====== MATERIAL FOR THE TASK

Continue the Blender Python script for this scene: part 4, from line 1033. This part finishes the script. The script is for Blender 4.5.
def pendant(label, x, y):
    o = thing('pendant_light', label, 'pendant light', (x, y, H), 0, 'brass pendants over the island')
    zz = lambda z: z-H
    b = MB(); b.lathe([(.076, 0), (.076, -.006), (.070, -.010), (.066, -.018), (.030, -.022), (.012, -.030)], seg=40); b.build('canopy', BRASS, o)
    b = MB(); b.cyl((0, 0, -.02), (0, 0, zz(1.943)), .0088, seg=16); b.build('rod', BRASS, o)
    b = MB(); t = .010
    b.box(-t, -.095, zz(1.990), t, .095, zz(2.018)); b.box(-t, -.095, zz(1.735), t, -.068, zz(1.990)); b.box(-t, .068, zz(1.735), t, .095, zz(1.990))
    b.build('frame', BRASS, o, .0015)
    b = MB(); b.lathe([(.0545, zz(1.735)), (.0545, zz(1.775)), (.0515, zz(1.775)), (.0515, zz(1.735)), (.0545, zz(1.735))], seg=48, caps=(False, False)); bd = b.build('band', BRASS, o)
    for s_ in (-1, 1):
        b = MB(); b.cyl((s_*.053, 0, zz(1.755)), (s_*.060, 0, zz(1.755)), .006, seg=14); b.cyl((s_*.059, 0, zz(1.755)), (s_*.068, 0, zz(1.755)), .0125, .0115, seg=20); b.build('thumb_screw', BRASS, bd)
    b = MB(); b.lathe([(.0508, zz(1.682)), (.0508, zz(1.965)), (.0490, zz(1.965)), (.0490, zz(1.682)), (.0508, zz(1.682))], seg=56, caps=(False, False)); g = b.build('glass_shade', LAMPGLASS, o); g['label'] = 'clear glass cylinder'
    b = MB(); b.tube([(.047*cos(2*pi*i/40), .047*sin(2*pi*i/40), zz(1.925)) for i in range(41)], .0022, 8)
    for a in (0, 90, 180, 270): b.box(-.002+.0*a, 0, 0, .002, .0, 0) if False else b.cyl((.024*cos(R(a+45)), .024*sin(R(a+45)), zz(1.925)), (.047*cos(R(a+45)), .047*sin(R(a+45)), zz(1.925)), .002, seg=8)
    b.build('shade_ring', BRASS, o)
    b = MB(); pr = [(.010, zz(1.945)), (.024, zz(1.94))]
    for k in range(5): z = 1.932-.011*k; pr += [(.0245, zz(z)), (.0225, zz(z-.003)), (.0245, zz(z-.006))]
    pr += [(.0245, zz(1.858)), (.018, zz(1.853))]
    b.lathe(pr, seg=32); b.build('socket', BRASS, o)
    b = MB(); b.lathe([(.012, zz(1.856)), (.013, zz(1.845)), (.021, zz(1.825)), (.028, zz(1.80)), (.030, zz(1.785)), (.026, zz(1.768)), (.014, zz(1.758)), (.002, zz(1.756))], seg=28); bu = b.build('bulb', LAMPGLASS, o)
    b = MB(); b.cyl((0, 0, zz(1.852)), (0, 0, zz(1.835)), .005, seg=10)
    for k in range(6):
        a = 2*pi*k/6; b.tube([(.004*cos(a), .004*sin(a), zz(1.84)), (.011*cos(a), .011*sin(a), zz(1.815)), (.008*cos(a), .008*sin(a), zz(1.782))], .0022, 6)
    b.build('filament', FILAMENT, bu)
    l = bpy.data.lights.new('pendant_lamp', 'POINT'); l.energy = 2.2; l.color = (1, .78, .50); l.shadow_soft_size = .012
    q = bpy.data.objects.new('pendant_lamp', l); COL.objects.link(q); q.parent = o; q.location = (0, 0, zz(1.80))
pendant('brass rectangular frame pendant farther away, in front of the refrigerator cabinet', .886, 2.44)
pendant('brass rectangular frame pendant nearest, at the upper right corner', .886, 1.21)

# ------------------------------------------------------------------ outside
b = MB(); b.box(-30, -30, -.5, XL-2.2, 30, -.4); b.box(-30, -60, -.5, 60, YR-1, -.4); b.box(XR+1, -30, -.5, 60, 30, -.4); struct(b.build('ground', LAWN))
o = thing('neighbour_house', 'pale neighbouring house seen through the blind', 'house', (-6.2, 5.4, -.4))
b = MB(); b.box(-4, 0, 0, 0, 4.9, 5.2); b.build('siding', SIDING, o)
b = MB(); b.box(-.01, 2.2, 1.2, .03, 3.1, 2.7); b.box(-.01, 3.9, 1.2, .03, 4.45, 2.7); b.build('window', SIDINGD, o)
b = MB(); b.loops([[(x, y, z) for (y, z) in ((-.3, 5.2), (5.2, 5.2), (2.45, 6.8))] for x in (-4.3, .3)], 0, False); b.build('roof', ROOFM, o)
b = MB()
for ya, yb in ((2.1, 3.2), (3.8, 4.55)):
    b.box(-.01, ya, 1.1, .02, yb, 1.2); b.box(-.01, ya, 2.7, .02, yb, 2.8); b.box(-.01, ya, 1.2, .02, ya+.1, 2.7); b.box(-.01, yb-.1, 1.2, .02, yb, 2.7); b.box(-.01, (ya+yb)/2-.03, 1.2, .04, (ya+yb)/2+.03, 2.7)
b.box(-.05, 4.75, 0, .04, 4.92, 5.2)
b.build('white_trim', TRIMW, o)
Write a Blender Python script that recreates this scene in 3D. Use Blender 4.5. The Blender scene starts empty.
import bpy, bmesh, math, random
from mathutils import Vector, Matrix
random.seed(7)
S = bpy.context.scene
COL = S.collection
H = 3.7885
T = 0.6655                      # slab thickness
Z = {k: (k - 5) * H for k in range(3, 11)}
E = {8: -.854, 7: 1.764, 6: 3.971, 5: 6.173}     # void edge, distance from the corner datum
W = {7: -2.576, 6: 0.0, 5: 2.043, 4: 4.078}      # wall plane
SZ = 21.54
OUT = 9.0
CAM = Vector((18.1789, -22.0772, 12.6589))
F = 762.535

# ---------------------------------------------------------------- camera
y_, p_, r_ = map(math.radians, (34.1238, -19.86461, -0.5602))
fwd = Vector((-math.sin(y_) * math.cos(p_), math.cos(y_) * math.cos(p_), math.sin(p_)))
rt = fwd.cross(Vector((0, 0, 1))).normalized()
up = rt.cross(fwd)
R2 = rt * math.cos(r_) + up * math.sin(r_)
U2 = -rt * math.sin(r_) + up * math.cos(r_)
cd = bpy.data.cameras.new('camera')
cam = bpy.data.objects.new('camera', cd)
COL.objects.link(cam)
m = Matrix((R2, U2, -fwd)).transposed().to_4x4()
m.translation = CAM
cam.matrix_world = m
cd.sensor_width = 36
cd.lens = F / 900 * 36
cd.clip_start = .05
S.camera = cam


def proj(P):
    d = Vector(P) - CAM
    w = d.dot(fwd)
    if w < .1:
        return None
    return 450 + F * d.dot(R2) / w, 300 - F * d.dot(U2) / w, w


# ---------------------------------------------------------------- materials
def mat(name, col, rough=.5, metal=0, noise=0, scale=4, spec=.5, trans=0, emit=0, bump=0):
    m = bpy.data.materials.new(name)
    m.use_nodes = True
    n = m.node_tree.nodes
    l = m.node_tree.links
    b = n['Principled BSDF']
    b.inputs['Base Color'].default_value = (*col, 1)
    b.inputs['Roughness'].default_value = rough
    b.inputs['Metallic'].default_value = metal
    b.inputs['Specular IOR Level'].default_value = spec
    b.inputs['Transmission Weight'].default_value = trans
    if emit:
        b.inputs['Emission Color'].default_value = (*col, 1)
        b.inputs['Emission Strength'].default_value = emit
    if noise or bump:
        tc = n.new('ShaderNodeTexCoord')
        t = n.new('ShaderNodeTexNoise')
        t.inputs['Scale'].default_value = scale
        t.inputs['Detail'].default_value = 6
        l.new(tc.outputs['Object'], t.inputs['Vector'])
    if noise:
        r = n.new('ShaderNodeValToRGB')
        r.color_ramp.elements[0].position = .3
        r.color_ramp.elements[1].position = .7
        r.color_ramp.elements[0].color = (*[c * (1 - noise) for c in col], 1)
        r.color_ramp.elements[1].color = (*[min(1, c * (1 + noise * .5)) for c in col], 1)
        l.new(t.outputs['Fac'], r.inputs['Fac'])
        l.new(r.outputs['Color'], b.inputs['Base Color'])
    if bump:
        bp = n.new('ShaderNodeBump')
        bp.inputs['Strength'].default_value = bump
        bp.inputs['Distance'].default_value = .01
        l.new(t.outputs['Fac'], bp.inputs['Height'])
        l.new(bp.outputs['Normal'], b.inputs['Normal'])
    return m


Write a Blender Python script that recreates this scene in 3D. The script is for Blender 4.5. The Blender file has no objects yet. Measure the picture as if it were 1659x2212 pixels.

============

TO BE DONE »
Would you quote everything above from the line containing "scene starts empty." down to the line containing "return 450 +"? Include both of those lines and nothing else.

THE RESPONSE »
Write a Blender Python script that recreates this scene in 3D. Use Blender 4.5. The Blender scene starts empty.
import bpy, bmesh, math, random
from mathutils import Vector, Matrix
random.seed(7)
S = bpy.context.scene
COL = S.collection
H = 3.7885
T = 0.6655                      # slab thickness
Z = {k: (k - 5) * H for k in range(3, 11)}
E = {8: -.854, 7: 1.764, 6: 3.971, 5: 6.173}     # void edge, distance from the corner datum
W = {7: -2.576, 6: 0.0, 5: 2.043, 4: 4.078}      # wall plane
SZ = 21.54
OUT = 9.0
CAM = Vector((18.1789, -22.0772, 12.6589))
F = 762.535

# ---------------------------------------------------------------- camera
y_, p_, r_ = map(math.radians, (34.1238, -19.86461, -0.5602))
fwd = Vector((-math.sin(y_) * math.cos(p_), math.cos(y_) * math.cos(p_), math.sin(p_)))
rt = fwd.cross(Vector((0, 0, 1))).normalized()
up = rt.cross(fwd)
R2 = rt * math.cos(r_) + up * math.sin(r_)
U2 = -rt * math.sin(r_) + up * math.cos(r_)
cd = bpy.data.cameras.new('camera')
cam = bpy.data.objects.new('camera', cd)
COL.objects.link(cam)
m = Matrix((R2, U2, -fwd)).transposed().to_4x4()
m.translation = CAM
cam.matrix_world = m
cd.sensor_width = 36
cd.lens = F / 900 * 36
cd.clip_start = .05
S.camera = cam


def proj(P):
    d = Vector(P) - CAM
    w = d.dot(fwd)
    if w < .1:
        return None
    return 450 + F * d.dot(R2) / w, 300 - F * d.dot(U2) / w, w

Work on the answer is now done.